I’ve got a big vacation coming up in just 25 days but that wasn’t soon enough. My Friday plans were cancelled and I stayed home watching recorded TV and was bored out of my mind and didn’t want to sit with some of my discomfort at home, so I decided to take it on the road. Fortunately, I live about an hour-ish from some pretty decent scenery and cooler weather so I filled up Fiona’s tank and we headed first to Jerome, then to Sedona.

The day was all about seeing things differently and letting things go that don’t belong to me. I have a hard time letting go. I’m a control freak anyway, but when I want something, I cling to all hope like grim death before conceding defeat. I hate conceding. I had to concede something this week and it pissed me off. So I went into the woods because I wished to concede deliberately, and I feel like I did. Mostly. It’s a process.

When I arrived in Sedona, I passed a sign advertising a Taize service at 7pm that evening at a local Episcopal church. I felt like I needed to attend, but it wasn’t for a few hours so I kept driving down into Oak Creek Canyon and stopped off to sit outside and listen to the water and just be for a bit. The traffic heading back into Sedona was horrendous so I wasn’t sure I’d make it, but wouldn’t you know it – I rolled into the church parking lot at 6:59.

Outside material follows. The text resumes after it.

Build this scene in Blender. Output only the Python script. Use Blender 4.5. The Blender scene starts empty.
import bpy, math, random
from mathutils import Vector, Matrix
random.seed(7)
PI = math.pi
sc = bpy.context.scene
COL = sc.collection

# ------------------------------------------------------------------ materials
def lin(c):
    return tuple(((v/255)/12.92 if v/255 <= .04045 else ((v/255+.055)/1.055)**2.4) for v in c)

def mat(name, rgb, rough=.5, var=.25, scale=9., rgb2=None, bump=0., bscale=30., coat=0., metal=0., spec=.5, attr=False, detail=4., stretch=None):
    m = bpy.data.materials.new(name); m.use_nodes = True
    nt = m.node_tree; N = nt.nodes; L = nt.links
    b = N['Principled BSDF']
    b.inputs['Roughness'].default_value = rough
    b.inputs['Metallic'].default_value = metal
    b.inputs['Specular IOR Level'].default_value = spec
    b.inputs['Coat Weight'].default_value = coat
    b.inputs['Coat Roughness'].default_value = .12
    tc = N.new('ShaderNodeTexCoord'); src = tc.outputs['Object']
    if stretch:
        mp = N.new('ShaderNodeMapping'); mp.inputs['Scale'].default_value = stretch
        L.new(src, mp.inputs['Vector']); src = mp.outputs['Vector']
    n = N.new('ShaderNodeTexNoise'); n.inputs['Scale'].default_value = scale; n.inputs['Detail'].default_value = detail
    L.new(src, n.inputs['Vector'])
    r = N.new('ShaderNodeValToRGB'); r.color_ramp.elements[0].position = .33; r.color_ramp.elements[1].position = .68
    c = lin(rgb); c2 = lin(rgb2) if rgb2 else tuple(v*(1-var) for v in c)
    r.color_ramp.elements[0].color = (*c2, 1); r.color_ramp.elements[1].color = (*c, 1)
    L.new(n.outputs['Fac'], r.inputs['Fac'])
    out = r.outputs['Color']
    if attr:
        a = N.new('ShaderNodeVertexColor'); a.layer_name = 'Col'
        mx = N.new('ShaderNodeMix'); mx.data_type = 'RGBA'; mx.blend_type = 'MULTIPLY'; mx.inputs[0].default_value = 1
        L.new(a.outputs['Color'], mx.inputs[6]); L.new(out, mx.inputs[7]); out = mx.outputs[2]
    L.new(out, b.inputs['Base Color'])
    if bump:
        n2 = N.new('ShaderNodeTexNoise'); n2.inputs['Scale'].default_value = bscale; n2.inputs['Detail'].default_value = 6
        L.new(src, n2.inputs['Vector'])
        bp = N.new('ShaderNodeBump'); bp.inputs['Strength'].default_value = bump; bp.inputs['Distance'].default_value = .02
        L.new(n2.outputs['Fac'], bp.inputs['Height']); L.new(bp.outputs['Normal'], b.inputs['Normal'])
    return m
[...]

It was a really nice service. There was a small but diverse collection of parishioners there who genuinely seemed to care for each other. It’s a church I might attend if I lived there. (side note: why are all the churches – and men –  that seem to suit me located hundreds of miles away?). I didn’t have a life-altering experience, didn’t see a light, hear an audible voice, but was quietly reminded, both during the service and all day, of God’s bigger plan.

I don’t know what’s up for me, on most, if not all, fronts. I’ve never felt that my move to Phoenix was permanent, and I still don’t, but I’m here for now. I don’t know what career opportunities are going to come up for me, but I’m grateful to work for a global company so I could theoretically go anywhere. As I said, I don’t like conceding, especially when I feel like I have a positive vision of what the future could be, but that’s what I’m doing. So I left town. And it was a very good day.